The ecological space of Taolai River Basin is insufficient and the spatial distribution is uneven. MSPA and landscape connectivity index were used to identify 38 ecological sources with a total area of 3061.63 km², accounting for 19.34% of the watershed area, mainly distributed in Qilian mountains.

(2)

The ecological corridors in the Taolai River Basin were generally long, which was not conducive to species migration. The MCR model was used to simulate 106 optimal ecological corridors, with a total length of 2267.30 km and an average length of 21.38 km. The circuit theory was used to simulate the sub-optimal ecological corridors with a certain width distributed in the surrounding areas of the optimal ecological corridors. The minimum and maximum integration degree of the EN were 0.139 and 0.334, respectively.
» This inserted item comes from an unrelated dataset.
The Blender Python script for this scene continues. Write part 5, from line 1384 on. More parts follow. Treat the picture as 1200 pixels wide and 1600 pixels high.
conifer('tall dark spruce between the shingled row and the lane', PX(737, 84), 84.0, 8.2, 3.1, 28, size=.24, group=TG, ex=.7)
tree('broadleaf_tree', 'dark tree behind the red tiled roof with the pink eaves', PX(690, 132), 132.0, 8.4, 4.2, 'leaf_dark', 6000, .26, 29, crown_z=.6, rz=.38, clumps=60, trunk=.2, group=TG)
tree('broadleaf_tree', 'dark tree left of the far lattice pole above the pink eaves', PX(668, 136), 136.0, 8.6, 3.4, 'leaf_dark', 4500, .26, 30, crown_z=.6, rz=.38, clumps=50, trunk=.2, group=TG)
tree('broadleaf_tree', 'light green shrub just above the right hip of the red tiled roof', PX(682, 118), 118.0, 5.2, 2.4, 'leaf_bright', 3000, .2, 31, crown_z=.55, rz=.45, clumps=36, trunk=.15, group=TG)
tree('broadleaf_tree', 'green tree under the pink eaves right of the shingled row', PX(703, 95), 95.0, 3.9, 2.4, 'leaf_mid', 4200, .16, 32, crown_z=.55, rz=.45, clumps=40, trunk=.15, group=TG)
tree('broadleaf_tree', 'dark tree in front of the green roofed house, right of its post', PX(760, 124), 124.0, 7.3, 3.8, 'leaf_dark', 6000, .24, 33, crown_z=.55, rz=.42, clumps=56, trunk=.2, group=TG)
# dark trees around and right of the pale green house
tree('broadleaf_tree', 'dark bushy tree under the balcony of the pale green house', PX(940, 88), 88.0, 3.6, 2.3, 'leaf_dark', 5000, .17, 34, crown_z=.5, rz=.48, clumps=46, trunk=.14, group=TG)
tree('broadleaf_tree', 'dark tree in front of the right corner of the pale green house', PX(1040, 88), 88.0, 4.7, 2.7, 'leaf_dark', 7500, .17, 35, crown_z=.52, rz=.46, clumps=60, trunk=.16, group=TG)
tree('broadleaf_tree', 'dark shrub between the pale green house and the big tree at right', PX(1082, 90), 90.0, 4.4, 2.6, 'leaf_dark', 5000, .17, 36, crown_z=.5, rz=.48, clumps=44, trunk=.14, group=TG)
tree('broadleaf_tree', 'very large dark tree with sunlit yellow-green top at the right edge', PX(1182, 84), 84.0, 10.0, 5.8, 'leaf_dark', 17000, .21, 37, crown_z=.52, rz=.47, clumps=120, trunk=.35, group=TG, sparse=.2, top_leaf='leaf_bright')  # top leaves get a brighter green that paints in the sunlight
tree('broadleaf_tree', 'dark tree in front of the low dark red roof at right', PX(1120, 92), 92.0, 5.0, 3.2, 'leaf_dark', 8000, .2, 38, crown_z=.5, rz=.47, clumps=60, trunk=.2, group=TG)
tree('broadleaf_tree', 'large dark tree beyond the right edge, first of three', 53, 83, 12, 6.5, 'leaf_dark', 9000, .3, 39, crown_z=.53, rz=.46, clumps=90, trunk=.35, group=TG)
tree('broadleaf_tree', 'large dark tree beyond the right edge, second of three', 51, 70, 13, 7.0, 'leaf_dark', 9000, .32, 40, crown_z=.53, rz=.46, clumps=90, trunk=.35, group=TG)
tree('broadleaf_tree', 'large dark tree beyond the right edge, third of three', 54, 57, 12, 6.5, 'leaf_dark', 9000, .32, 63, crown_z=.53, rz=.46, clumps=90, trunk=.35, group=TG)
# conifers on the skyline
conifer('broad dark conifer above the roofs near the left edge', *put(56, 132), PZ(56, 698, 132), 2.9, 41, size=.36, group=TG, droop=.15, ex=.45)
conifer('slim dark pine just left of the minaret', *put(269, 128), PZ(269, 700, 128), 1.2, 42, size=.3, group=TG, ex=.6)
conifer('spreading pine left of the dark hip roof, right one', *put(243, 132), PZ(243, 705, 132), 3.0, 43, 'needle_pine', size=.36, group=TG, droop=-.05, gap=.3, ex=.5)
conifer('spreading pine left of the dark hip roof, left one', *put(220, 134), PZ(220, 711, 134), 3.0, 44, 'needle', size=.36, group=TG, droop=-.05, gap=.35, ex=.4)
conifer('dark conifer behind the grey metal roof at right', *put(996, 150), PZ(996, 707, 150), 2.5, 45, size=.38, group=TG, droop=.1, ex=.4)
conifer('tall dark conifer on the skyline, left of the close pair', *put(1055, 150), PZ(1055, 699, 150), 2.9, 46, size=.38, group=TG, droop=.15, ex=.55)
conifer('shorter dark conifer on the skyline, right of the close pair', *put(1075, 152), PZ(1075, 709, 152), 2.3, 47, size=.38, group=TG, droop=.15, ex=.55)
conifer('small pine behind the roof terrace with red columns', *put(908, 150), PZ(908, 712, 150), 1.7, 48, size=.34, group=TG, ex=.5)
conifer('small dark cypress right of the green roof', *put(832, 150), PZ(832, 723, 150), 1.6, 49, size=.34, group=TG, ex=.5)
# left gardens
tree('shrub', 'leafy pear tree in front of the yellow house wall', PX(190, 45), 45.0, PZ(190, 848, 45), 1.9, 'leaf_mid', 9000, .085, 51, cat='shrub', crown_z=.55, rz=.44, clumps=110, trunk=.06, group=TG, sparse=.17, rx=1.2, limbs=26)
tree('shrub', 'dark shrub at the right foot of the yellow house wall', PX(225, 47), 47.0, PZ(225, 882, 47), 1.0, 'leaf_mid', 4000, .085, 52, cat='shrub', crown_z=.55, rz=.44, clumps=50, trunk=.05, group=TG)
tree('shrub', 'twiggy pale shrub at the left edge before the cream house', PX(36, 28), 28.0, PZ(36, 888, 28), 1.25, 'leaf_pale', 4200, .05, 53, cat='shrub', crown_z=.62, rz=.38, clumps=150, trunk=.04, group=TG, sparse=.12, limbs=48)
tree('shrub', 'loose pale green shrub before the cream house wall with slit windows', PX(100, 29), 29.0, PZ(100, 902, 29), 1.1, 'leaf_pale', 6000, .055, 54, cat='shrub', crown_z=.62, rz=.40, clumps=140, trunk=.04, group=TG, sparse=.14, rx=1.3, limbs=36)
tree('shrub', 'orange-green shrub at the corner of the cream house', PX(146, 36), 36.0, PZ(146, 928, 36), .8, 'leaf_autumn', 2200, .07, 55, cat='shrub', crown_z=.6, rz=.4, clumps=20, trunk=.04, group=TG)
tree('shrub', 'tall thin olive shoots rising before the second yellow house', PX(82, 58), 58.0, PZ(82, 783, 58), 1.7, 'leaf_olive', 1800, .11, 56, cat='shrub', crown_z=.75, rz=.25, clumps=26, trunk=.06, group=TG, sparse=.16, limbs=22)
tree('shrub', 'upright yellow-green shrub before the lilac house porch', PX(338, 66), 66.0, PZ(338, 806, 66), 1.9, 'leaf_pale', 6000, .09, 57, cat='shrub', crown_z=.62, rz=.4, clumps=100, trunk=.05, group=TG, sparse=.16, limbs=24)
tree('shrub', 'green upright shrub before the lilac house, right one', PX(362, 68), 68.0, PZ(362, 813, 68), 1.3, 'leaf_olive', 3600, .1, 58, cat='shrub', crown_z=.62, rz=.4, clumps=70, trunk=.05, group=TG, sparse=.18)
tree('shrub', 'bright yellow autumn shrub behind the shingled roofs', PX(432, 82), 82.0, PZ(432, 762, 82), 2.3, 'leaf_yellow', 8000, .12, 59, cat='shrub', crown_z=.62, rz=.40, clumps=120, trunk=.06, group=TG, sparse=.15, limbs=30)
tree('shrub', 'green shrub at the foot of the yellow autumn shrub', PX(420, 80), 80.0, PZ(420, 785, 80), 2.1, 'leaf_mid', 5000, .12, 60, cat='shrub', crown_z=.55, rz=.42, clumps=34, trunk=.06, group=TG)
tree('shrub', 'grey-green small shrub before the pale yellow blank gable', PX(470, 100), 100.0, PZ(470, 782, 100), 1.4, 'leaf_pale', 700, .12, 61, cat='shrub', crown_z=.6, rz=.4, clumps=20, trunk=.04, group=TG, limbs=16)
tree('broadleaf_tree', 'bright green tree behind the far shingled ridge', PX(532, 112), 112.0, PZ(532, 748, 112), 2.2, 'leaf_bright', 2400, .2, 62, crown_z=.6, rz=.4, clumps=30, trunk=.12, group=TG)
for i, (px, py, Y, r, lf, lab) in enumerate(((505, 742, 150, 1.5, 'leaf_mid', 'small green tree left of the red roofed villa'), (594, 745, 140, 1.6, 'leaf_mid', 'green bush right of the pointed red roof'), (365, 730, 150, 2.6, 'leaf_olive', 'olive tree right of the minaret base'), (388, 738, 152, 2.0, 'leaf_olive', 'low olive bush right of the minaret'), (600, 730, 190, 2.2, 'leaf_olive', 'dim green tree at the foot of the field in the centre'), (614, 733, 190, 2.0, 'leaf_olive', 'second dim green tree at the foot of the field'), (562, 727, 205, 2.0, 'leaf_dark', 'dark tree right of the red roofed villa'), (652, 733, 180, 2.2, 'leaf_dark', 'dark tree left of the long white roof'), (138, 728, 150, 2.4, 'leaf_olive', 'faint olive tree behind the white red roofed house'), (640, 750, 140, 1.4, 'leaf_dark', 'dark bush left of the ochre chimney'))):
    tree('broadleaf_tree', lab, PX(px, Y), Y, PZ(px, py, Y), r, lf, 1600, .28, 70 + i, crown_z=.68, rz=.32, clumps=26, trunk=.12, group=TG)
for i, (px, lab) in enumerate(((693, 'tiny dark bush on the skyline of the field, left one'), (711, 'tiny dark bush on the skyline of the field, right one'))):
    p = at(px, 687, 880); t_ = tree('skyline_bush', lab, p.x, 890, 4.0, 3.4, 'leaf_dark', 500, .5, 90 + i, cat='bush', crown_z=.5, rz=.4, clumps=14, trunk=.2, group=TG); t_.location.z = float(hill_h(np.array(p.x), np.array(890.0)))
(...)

The connection degree of each ecological space in the watershed was too low.

(3)

According to the Taolai River Basin ecological environment present situation, optimization measures such as priority protection of key ecological space, optimal expansion distance of ecological source, optimal width of ecological corridor construction, ecological node construction, ecological “pinch-point” restoration, ecological obstacle point removal, and the main spatial pattern of “one core, four rings, and five belts” for watershed EN construction were proposed. This study can provide a scientific reference for the EN construction and biodiversity protection in the Taolai River Basin.